Ende des statistischen Fluchs

Bonner Basketballer schlagen Alba Berlin und greifen nach erstem Titel

  • Oliver Händler
  • Lesedauer: 3 Min.

Expertenmeinungen und Statistiken sind sehr beliebt im Sport, doch bedeutsam sind sie selten. Die Halbfinalserie Alba Berlin gegen die Baskets Bonn in der Basketball-Bundesliga hat dies einmal mehr bewiesen. Entgegen aller Voraussagen beendeten die Bonner die eindrucksvolle Aufholjagd des Titelfavoriten und zogen durch ein 82:71 (42:31) in Berlin ins Finale ein. Dort wollen sie gegen Oldenburg den »Fluch des ewigen Zweiten« endlich ablegen.

Zunächst zweifelte kaum ein Experte am Durchmarsch der Hauptstädter, hatte Alba doch die Vorrunde als Erster abgeschlossen und im Pokalfinale Bonn besiegt. Und dann kam noch die Statistik hinzu, dass Bonn bis zum Donnerstagabend nie ein Play-off-Serie gegen Alba gewonnen hatte. Als Bonn jedoch in den ersten zwei Spielen siegreich blieb, konnte Alba nach Expertenmeinung nicht mehr zurückkommen. Einen 0:2-Rückstand hatten die Berliner noch nie aufgeholt. Auch das stellte sich als falsch heraus.

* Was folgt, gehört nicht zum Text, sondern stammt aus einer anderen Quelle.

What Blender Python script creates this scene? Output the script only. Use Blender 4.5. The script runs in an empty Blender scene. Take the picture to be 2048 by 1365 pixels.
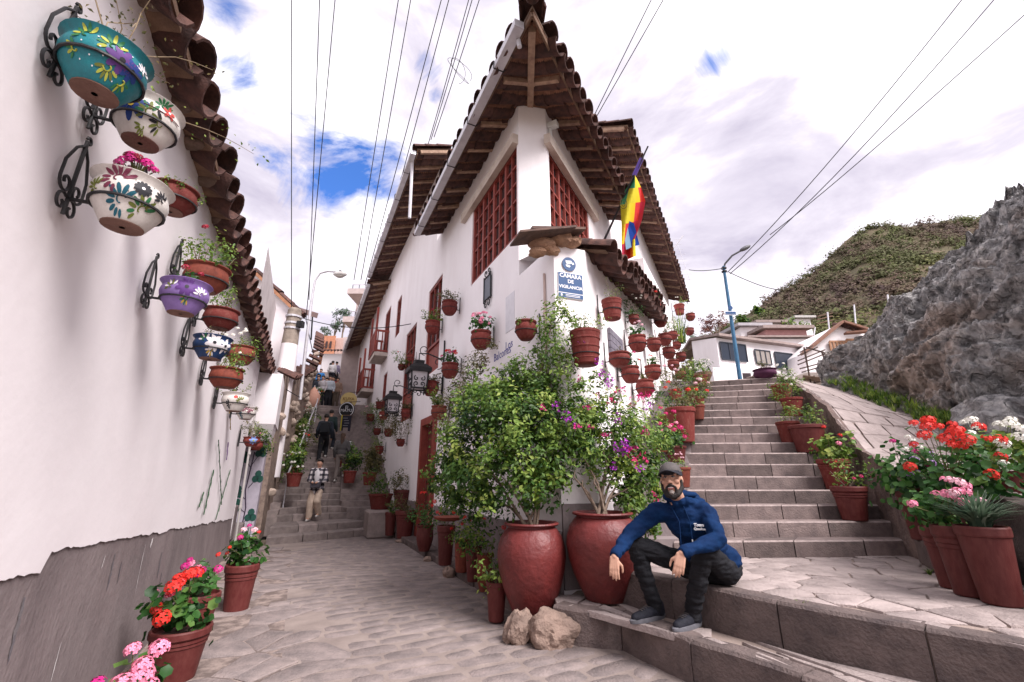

Nach dem 2:2-Ausgleich glaubte wiederum niemand mehr an Bonn. Alba war zu dominant, der Berliner Korb in den Spielen drei und vier wie verschlossen für die Baskets. Doch Bonns Coach Mike Koch hatte endlich den Schlüssel gefunden: Mannschaftsbasketball. »Wir sind endlich als Team aufgetreten, haben mehr gepasst und uns so freie Würfe erarbeitet«, analysierte der Trainer den Sieg.

Dies hatte im dritten Viertel zu einer 20-Punkte-Führung geführt. »Das war das Schlimmste, was uns passieren konnte. Wir haben solche Führungen immer wieder abgegeben«, meinte Koch später. Wahrlich kam Alba in nur fünf Minuten auf sieben Punkte heran, bis Bonn wieder von draußen traf und den Sieg über die Zeit rettete. Dabei bewies Winsome Frazier ein gutes Händchen. Selbst von drei Metern hinter der Dreipunktlinie traf er. »Als ich die ersten Würfe getroffen hatte, haben mir meine Mitspieler gesagt: ›Wirf immer weiter!‹ Und das habe ich getan«, sagte Frazier, der mit 23 Punkten bester Werfer des Spiels war.

Ob die Albatrosse mit dem aktuellen Kader auch in der kommenden Saison spielen, ist fraglich. Doch nicht wie sonst die US-Amerikaner sind die ersten Wechselkandidaten, sondern die deutschen Nationalspieler Patrick Femerling, Philip Zwiener und Johannes Herber, die von Trainer Luka Pavicevic kaum Spielanteile bekamen. »Ich weiß nicht, wie es für mich weitergeht«, sagte Femerling nach dem Aus. Den Wunsch, unbedingt zu bleiben, war nicht zu erkennen.

Wenigstens eine Statistik könnte bestehen bleiben. Eine, die Albas Anhänger seit Jahren den Bonnern entgegen brüllen: »Nie deutscher Meister. Ihr werdet nie deutscher Meister!« Doch Mike Koch hielt dagegen und hofft auf ein Ende des Fluchs: »Wenn wir Alba schlagen, haben wir es verdient den Titel zu holen.« Recht hat er, sagt der Experte.

Play-off-Finalserie (best of five): 1. Spiel: Oldenburg - Bonn (14.6.). 2. Spiel: Bonn - Oldenburg (18.6.), 3. Spiel: Oldenburg - Bonn (21.6.). ev. 4. Spiel: Bonn - Oldenburg (23.6.), 5. Spiel: Oldenburg - Bonn (25.6.).